As of yet,
the violet morning glories still cling to the front porch lattice and to
summer, although we have come officially to the end of the season.
The weather
has been unseasonably warm at the summer house for late October, but we know as
native New Englanders that a sudden frost and freezing temperatures are
imminent.
During the
past few weeks we have winterized the summer house.
First we
emptied the kitchen and laundry room cabinets, filling the trunk with enough
groceries to suspend trips to the supermarket for a while.
Then I
vacuumed all the rooms, sucking out a pail of sand hidden within carpet
fibers.
Next I
lifted the window screens and dropped in all the storm windows.
Finally, we
emptied the refrigerator – a freezer-full
of hamburgers, hot dogs, sausages, steaks, and tubs of ice cream, as well as
half-filled bottles of mustard, relish, ketchup, salad dressings, barbecue
sauce, mayonnaise and pickles.
Looking
around, the place was clean and neat and sad.
What is a
summer house without friends and family sprawled on the sofa, sleeping dogs
curled at your feet, the sounds of football and baseball games blaring on the
TV, the smells of clamboils bubbling on the stove and smoky barbecues wafting
through the windows?
All that will
remain is for my husband and his friend to drain the pipes.
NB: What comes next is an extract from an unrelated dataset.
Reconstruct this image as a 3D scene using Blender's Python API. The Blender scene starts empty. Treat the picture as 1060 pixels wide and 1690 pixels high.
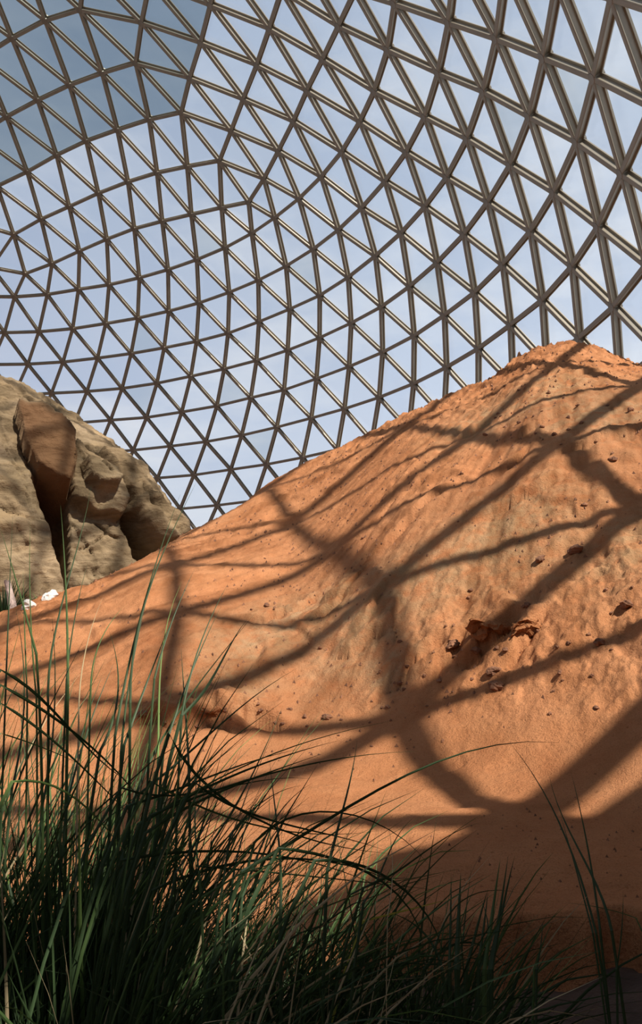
import bpy, bmesh, math, random
import numpy as np
from mathutils import Matrix, Vector

SC = bpy.context.scene
COL = SC.collection
RNG = np.random.default_rng(7)
random.seed(7)

# ------------------------------------------------------------------ camera
# world: the camera stands above the origin, +Y is its heading, +X its right, Z up, sand basin at z = 0
EYE = np.array([0.0, 0.0, 1.6])
C_R = np.array([0.999202530425985, 0.006805632498624661, -0.03934446030386479])
C_D = np.array([-0.0399287263797474, 0.17030859309412405, -0.9845814744996939])
C_F = np.array([0.0, 0.9853672749206734, 0.1704445174108168])
FPX, CX, CY, IW, IH = 1188.2582, 530.0, 800.0, 1060, 1690
cam_d = bpy.data.cameras.new('camera')
cam = bpy.data.objects.new('camera', cam_d)
COL.objects.link(cam)
m = Matrix.Identity(4)
for r in range(3):
    m[r][0] = C_R[r]; m[r][1] = -C_D[r]; m[r][2] = -C_F[r]; m[r][3] = EYE[r]
cam.matrix_world = m
cam_d.sensor_fit = 'VERTICAL'
cam_d.sensor_height = 36.0
cam_d.lens = FPX / IH * 36.0
cam_d.shift_y = (CY - IH / 2) / IH
cam_d.clip_start = 0.05
cam_d.clip_end = 500
SC.camera = cam

SC.view_settings.view_transform = 'Standard'
SC.view_settings.look = 'None'
SC.view_settings.gamma = 1.0
SC.view_settings.use_curve_mapping = False
SC.view_settings.exposure = 0.0

# ------------------------------------------------------------------ sky
wd = bpy.data.worlds.new('sky'); SC.world = wd; wd.use_nodes = True
nt = wd.node_tree; nt.nodes.clear()
def N(nt, t, **kw):
    n = nt.nodes.new(t)
    for k, v in kw.items(): setattr(n, k, v)
    return n
def L(nt, a, b): nt.links.new(a, b)
tc = N(nt, 'ShaderNodeTexCoord'); sx = N(nt, 'ShaderNodeSeparateXYZ'); L(nt, tc.outputs['Generated'], sx.inputs[0])
rp = N(nt, 'ShaderNodeValToRGB'); L(nt, sx.outputs['Z'], rp.inputs[0])
cr = rp.color_ramp
cr.elements[0].position = 0.0; cr.elements[0].color = (0.73, 0.80, 0.90, 1)
cr.elements[1].position = 1.0; cr.elements[1].color = (0.33, 0.42, 0.58, 1)
e = cr.elements.new(0.25); e.color = (0.57, 0.66, 0.82, 1)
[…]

Unable to emit heat
or light, the summer house will sit in cold and darkness, waiting in silence
for our return next spring.
One of my
favorite short stories is “The Country of the
Pointed Firs” by Sarah Orne Jewett, who tells the tale of a lone woman visitor
to a small coastal town in nineteenth-century Maine, where she bonds with the
inhabitants and leaves regrettably at the end of the season.
Every year I
feel her pain and sense of loss as we lock the door behind us.
“When I went
in again, the little house had suddenly grown lonely, and my room looked empty
as it had the day I came,” wrote Jewett. “I and all my belongings had died out
of it … So we die before our own eyes; so we see some chapters of our lives
come to their natural end.
Another gem, Linda. Thank you. Any chance you will compile these jewels into a single setting. A collection of SS&S would be wonderful for us New Englanders here and abroad.